→ Data section:

◆ ◆ ◆ ◆ ◆ ◆ ◆

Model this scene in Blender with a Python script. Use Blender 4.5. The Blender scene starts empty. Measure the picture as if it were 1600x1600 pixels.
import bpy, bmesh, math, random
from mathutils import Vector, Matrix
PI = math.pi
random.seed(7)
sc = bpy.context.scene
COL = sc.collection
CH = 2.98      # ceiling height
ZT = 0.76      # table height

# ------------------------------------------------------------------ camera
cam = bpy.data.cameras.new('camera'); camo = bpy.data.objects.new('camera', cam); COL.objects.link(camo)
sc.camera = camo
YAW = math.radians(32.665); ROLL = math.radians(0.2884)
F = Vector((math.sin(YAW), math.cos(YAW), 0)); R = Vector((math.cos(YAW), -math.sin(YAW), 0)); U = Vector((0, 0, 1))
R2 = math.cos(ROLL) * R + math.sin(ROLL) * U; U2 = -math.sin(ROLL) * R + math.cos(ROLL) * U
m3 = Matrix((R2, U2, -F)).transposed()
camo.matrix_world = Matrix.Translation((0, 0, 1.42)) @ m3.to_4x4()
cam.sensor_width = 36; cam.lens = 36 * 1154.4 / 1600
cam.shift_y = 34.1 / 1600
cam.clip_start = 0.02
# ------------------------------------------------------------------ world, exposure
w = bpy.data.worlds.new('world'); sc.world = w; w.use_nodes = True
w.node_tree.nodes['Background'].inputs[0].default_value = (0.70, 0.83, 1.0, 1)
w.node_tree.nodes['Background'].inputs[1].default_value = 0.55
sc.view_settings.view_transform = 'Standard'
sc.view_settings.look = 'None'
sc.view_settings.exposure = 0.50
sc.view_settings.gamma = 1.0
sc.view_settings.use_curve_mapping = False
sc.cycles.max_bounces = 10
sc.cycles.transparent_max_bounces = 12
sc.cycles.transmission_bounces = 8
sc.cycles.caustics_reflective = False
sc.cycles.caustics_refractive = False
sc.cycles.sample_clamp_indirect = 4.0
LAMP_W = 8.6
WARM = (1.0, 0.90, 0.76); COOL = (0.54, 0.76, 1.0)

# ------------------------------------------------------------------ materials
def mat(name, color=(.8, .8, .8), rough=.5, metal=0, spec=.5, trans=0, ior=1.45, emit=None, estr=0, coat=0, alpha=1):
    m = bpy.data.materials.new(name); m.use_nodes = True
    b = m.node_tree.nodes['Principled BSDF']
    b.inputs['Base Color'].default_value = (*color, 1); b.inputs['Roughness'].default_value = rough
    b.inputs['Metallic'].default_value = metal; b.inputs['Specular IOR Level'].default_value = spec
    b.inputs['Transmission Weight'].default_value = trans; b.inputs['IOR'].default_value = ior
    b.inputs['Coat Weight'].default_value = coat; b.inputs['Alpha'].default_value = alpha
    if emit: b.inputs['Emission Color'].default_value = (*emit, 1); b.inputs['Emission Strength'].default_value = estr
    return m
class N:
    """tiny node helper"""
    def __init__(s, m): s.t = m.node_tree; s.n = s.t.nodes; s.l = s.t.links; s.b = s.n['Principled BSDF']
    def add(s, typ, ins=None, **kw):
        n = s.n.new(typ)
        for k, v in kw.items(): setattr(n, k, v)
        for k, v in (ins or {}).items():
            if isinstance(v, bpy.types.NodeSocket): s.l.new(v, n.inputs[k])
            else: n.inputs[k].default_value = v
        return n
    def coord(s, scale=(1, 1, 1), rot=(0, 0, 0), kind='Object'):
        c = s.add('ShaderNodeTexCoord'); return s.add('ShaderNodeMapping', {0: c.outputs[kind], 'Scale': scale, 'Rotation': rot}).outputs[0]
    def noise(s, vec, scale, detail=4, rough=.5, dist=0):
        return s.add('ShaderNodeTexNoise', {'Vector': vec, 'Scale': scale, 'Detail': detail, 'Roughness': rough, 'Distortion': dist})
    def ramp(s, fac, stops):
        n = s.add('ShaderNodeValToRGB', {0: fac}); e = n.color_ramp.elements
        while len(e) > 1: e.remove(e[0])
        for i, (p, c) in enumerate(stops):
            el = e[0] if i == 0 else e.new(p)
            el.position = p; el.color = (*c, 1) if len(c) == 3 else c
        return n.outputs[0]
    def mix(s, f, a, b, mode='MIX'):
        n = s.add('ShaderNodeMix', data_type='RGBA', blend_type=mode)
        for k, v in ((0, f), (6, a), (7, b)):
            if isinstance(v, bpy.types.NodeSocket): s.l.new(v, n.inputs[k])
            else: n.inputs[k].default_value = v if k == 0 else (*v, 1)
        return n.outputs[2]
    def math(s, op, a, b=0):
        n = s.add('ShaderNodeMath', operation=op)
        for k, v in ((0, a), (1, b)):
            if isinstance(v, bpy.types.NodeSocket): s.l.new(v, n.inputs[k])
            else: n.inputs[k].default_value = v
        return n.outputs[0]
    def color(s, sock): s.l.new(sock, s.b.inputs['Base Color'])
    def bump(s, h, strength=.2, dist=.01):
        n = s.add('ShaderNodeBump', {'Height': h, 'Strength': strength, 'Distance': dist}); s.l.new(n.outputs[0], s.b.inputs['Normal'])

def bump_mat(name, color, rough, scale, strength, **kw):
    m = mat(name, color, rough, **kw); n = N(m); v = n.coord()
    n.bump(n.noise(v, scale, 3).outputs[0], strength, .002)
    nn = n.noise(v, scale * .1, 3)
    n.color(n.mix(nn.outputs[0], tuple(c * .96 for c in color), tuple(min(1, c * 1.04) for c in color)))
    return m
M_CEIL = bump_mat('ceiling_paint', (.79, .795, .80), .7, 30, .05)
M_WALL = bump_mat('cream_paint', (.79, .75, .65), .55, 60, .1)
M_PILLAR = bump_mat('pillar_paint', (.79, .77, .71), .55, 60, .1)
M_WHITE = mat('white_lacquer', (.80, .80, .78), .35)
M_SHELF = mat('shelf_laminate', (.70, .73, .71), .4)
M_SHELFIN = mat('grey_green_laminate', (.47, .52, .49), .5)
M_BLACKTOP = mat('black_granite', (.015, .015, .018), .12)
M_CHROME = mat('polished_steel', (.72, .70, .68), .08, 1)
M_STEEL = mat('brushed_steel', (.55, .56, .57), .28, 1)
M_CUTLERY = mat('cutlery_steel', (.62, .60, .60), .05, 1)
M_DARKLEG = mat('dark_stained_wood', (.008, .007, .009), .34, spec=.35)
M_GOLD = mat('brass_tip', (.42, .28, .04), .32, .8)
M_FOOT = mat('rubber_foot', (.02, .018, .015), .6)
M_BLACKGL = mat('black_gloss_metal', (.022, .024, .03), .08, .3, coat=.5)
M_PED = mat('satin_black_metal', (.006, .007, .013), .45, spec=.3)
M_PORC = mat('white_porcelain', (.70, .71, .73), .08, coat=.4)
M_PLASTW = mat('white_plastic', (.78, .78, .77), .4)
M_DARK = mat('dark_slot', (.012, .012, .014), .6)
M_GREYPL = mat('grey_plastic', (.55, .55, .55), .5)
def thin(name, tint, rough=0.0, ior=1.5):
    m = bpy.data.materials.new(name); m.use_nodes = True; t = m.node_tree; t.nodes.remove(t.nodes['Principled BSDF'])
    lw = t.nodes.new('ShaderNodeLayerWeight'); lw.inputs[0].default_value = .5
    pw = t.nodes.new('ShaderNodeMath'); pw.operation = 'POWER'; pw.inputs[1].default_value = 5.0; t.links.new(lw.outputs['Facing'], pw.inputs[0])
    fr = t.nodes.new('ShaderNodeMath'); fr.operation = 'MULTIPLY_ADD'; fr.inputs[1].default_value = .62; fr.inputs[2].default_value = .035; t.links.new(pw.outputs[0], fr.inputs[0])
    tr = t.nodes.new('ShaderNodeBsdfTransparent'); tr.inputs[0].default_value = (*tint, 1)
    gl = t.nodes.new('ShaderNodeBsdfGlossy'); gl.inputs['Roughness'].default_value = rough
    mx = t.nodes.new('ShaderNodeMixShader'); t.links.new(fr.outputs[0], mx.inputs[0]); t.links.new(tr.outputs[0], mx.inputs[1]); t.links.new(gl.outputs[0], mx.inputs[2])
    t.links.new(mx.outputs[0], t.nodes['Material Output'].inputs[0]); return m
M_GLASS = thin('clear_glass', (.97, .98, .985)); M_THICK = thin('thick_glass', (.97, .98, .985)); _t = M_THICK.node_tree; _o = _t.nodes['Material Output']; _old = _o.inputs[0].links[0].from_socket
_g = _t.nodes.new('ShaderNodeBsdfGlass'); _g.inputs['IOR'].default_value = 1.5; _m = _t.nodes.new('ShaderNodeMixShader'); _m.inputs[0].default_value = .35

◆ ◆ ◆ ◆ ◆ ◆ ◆

→ Objective:
Write out a verbatim copy of the data, beginning with its first line and ending with the line that contains "# table height".

→ Result:
Model this scene in Blender with a Python script. Use Blender 4.5. The Blender scene starts empty. Measure the picture as if it were 1600x1600 pixels.
import bpy, bmesh, math, random
from mathutils import Vector, Matrix
PI = math.pi
random.seed(7)
sc = bpy.context.scene
COL = sc.collection
CH = 2.98      # ceiling height
ZT = 0.76      # table height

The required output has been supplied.